Ci sono alcune cose nella tua vita che cambiano in maniera repentina senza una giustificazione motivata, una tra tutte: l’aumento del prezzo del biglietto delle serate di alternativa cinema che da 4,50 passa a 5 euro.
Ho atteso diverso tempo per vedere Il Sacro GRA di Francesco Rosi, vincitore dell’ultimo Festival del Cinema di Venezia. Finalmente ci sono riuscita, e aggiungo che il progetto mi è piaciuto molto per minimalismo ed essenzialità.
Il lavoro è un documentario che testimonia il microcosmo che ruota attorno al Grande Raccordo Anulare di Roma. Non una storia banale, ma una rete che aggancia aspetti di un’area che tutti noi sottovalutiamo, poiché concentrati nell’attesa di dover approdare in quella Capitale plasmata da mille riferimenti cinematografici, secoli di storia e forzature televisive.

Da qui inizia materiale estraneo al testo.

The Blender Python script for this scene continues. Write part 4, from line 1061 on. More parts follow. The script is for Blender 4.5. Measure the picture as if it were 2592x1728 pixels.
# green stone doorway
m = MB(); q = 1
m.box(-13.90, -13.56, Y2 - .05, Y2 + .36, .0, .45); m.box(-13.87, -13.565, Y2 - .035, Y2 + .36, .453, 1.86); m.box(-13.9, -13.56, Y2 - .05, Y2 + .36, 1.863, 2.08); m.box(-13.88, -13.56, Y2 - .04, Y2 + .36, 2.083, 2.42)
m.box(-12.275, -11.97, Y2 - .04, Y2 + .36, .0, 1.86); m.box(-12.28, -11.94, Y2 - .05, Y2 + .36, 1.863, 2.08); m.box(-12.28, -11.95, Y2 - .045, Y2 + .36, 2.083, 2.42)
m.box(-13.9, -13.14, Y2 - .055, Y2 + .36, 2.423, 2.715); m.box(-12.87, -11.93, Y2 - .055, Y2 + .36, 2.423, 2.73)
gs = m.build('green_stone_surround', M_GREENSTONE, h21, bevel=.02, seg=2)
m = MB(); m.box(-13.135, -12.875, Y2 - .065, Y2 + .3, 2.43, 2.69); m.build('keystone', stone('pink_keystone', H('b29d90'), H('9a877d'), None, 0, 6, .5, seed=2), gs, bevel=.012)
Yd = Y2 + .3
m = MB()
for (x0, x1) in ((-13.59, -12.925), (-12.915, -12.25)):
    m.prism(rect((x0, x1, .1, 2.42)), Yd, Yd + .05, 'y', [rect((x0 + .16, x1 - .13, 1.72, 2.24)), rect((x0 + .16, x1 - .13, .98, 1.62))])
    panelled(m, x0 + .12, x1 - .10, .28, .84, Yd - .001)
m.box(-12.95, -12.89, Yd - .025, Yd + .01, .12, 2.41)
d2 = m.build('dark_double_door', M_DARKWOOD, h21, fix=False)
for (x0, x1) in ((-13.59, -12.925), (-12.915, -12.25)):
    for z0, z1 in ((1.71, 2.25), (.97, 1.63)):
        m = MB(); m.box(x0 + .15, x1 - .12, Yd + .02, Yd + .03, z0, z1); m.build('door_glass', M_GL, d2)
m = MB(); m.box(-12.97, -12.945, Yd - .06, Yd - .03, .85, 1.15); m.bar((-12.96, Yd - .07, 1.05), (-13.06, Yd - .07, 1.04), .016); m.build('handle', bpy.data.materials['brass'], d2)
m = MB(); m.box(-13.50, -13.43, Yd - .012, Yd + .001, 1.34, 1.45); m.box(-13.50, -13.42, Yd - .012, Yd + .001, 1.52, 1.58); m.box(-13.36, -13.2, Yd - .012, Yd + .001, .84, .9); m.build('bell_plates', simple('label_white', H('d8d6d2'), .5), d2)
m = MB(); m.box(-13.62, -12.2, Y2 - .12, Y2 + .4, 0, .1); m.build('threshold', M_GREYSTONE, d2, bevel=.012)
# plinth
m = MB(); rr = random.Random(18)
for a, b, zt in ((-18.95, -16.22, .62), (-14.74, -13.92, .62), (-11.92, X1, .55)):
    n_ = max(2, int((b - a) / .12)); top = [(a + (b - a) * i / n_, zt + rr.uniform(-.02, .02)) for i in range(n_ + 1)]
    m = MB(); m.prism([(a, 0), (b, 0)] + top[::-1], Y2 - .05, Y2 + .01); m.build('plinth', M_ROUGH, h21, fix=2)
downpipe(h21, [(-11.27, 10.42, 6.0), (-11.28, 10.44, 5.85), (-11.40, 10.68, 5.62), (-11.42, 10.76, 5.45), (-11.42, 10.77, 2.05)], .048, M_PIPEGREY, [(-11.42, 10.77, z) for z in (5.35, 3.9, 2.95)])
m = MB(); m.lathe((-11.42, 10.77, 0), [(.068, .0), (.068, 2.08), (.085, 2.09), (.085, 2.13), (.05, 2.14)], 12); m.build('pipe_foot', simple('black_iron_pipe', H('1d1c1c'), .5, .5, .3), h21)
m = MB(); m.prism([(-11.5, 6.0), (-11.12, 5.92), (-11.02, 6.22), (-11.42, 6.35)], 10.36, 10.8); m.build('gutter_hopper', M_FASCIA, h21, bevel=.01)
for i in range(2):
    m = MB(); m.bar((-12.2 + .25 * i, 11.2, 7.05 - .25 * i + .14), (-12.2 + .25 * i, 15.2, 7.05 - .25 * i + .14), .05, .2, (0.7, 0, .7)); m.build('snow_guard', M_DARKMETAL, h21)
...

L’elaborazione filmica nasconde una forte riflessione sul tempo, e il linguaggio adottato è quello di un’osservazione che non vuole indugiare troppo, che si rende concreto nella ripetizioni di alcune sequenze, mostrando personaggi soli e al limite del surreale. I protagonisti, sebbene non abbiano identità da grandi attori, assumono nel corso di tutta la visione una struttura limpida, senza la storpiatura o la rottura di un ciak forzato.
La percezione che si ha è di una narrazione vissuta senza il minimo sforzo, poiché è tutto rivelato ai nostri occhi, come se di punto in bianco scorgessimo una tenda e scoprissimo un mondo che è sempre stato lì, ma che guardiamo per la prima volta denudandoci da tutta quell’indifferenza che ci aveva contraddistinto fino a quel momento.
Forse questa è la chiave di lettura adottata dal regista nella sua fluidità dei novantatré minuti. Forse è questo il mio punto di vista su una visione che consiglio a tutti, senza troppo impegno, senza troppe attese e senza troppe disattenzioni.
Non so perché mi è tornato in mente Tokyo Ga di Wim Wenders.